An analysis of Societal Bias in SOTA NLP Transfer Learning

Benjamin Ajayi-Obe, David Hopes

Prior knowledge:
Previous knowledge expected
high level knowledge of neural networks and linear Algebra

Summary

The popularisation of large pre-trained language models has resulted in their increased adoption in commercial settings. However, these models are usually pre-trained on raw, unprocessed corpora that are known to contain a plethora of societal biases. In this talk, we explore the sources of this bias, as well as recent methods of measuring and mitigating it.

Description

Since the publication of Google’s seminal paper, “Attention is all you need”, attention based transformers have become widely celebrated and adopted for their impressive ability to emulate human-like text. However, it has become increasingly evident that, while these models are very capable of modelling text from a large corpus, they also embed societal biases present in the data.
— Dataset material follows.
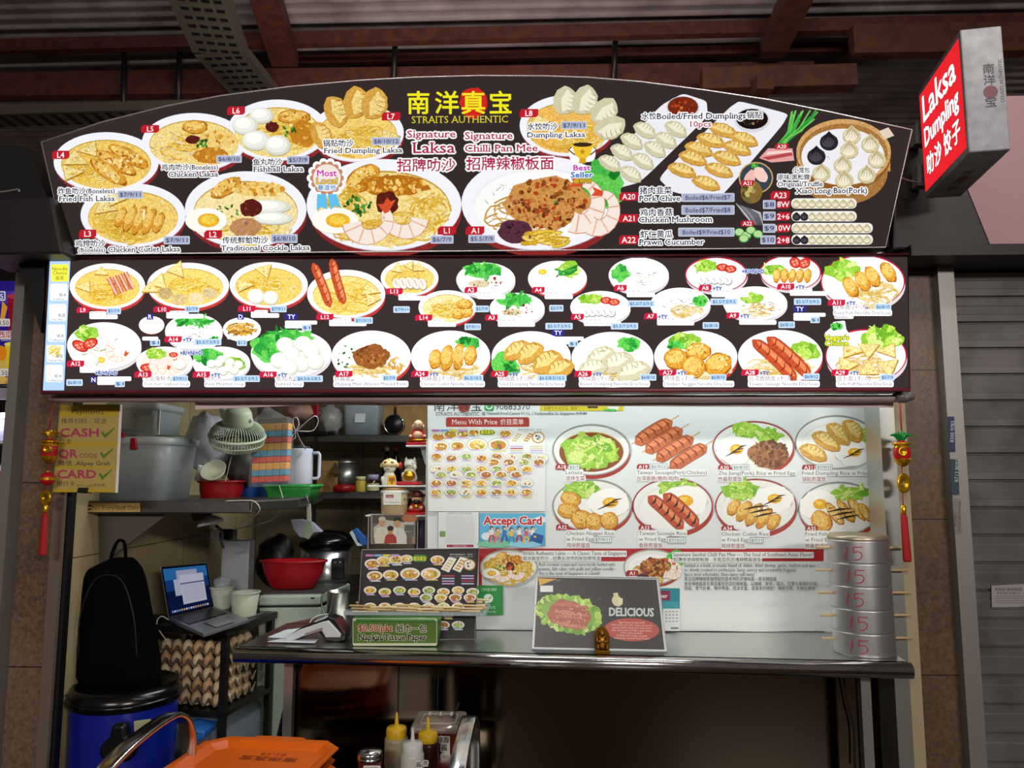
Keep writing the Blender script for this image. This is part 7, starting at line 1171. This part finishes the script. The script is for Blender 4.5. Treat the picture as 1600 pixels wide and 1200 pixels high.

These biases can be difficult to detect unless intentionally inspected for or documented, and so they pose a real risk to organisations who wish to make use of state of the art NLP models, particularly those who have limited budgets to retrain them. This talk is for anyone who wishes to deepen their understanding of attention based transformers from an ethical standpoint and also those looking to deploy attention based models in a commercial setting. You will leave with a better understanding of the types of biases that pose a risk to attention based models, the source of this bias and potential strategies for mitigating against it. For this talk we presume the audience has a high level understanding of neural networks and some knowledge of linear algebra. The first 15 minutes will be a discussion around the types of bias that pose a risk to these models as well as some demonstrations of biased outputs. The second 15 minutes will be an exploration into strategies to detect and mitigate against these biases.